Et, ajoute le deuxième responsable américain, « si les préoccupations sécuritaires d’Israël sont importantes pour la Maison Blanche, ‘il nous perd’ lorsque sa réponse aux attaques terroristes est d’annoncer la construction de nouvelles implantations ».
« Des actions unilatérales comme celle-ci, comme le développement des implantations, ne feront qu’attiser les tensions et saper la perspective d’une solution à deux États », a déclaré mercredi le porte-parole du département d’État, Vedant Patel.

Les responsables n’ont pas été trop impressionnés non plus par les mesures prises par Netanyahu en vue d’une réconciliation avec les Palestiniens. En février, un accord visant à arrêter temporairement la planification de nouvelles implantations a été rapidement démenti par le Premier ministre, qui cherchait à rassurer sa base de droite.
Le même mois, le bureau du Premier ministre a divulgué un plan prévoyant un certain nombre de mesures visant à soutenir les finances de l’Autorité palestinienne (AP) et à alléger son fardeau fiscal. Mais malgré les déclarations d’un haut responsable du Conseil national de sécurité israélien en avril, qui affirmait que ces mesures avaient reçu l’approbation finale, des responsables israéliens et palestiniens ont confirmé au Times of Israel cette semaine que la plupart des fonds n’avaient pas encore été versés à Ramallah.
« Même les mesures les plus modestes qui nous avaient été promises n’ont pas été concrétisées », a déploré un troisième responsable américain.

Est-il temps d’adopter une nouvelle stratégie ?
Alors que Washington perd confiance dans la capacité de Netanyahu à tenir ses promesses, l’administration Biden pourrait être contrainte de revoir sa décision de ne s’engager qu’avec lui et non avec les individus qui le tirent vers la droite.
Smotrich est particulièrement important du point de vue des intérêts américains, étant donné que le ministère des Finances qu’il dirige pourrait jouer un rôle majeur dans la relance de l’AP à court de fonds.
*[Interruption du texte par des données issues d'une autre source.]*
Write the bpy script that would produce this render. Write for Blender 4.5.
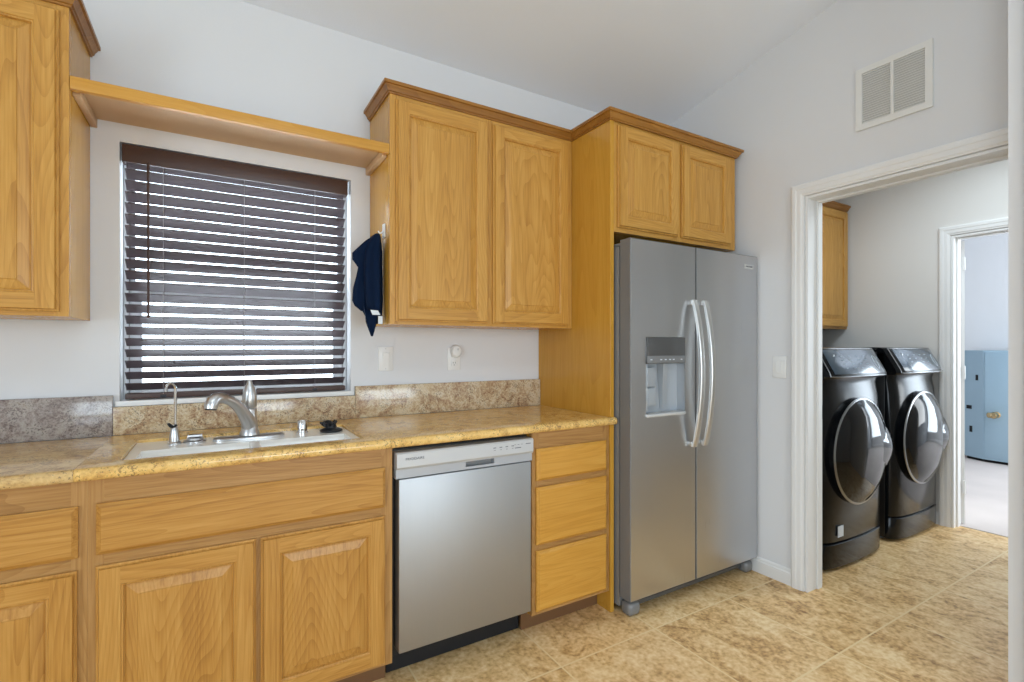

Or, Smotrich a profité de son poste ces six derniers mois, pour retenir des dizaines de millions de dollars à Ramallah en invoquant ce que les Palestiniens qualifient « d’aides sociales » versées par ce dernier aux terroristes et à leurs familles.

Son second poste de ministre délégué au ministère de la défense, chargé des affaires des implantations, est également important dans l’échelle des préoccupations de Washington.
Nides, qui quittera ses fonctions en juillet, n’a encore rencontré ni Smotrich ni le ministre de la Sécurité intérieure Itamar Ben Gvir, bien qu’il insiste sur le fait qu’il ne boycotte personne au sein du gouvernement israélien.
Les frères Herzog, le président Isaac et l’ambassadeur israélien aux États-Unis Michael, ont proposé d’organiser une rencontre entre Nides et Smotrich, expliquant à l’envoyé américain que ce serait un moyen d’influencer le ministre d’extrême-droite, selon une source israélienne au fait du dossier.
La source a expliqué que Smotrich serait dans une position qui rendrait un refus à une demande de Nides beaucoup plus difficile s’il avait une relation avec lui.

Mais Tom Nides a préféré ne pas donner suite à l’offre des Herzog, et la probabilité d’une rencontre est devenue pratiquement inexistante après les propos de Smotrich, appelant l’État d’Israël à « anéantir » le village palestinien de Huwara, en mars dernier.
Rencontrer une personnalité aussi controversée aurait des répercussions sur la politique étrangère de l’administration Biden, mais aussi sur sa politique intérieure. Le président démocrate doit encore répondre à l’aile progressiste de son parti et serait confronté à des questions difficiles de la communauté juive américaine, qui ont pris soin de se distancier de Smotrich.
Le premier responsable américain a écarté l’idée qu’une collaboration avec Smotrich puisse apporter quoi que ce soit à l’administration Biden, soulignant l’opposition idéologique du leader du HaTzionout HaDatit à une solution à deux États et son historique de remarques hostiles aux Palestiniens.
Ils ont au contraire exprimé la crainte qu’une rencontre avec Smotrich ne légitime ses opinions plutôt que de modérer ses actions.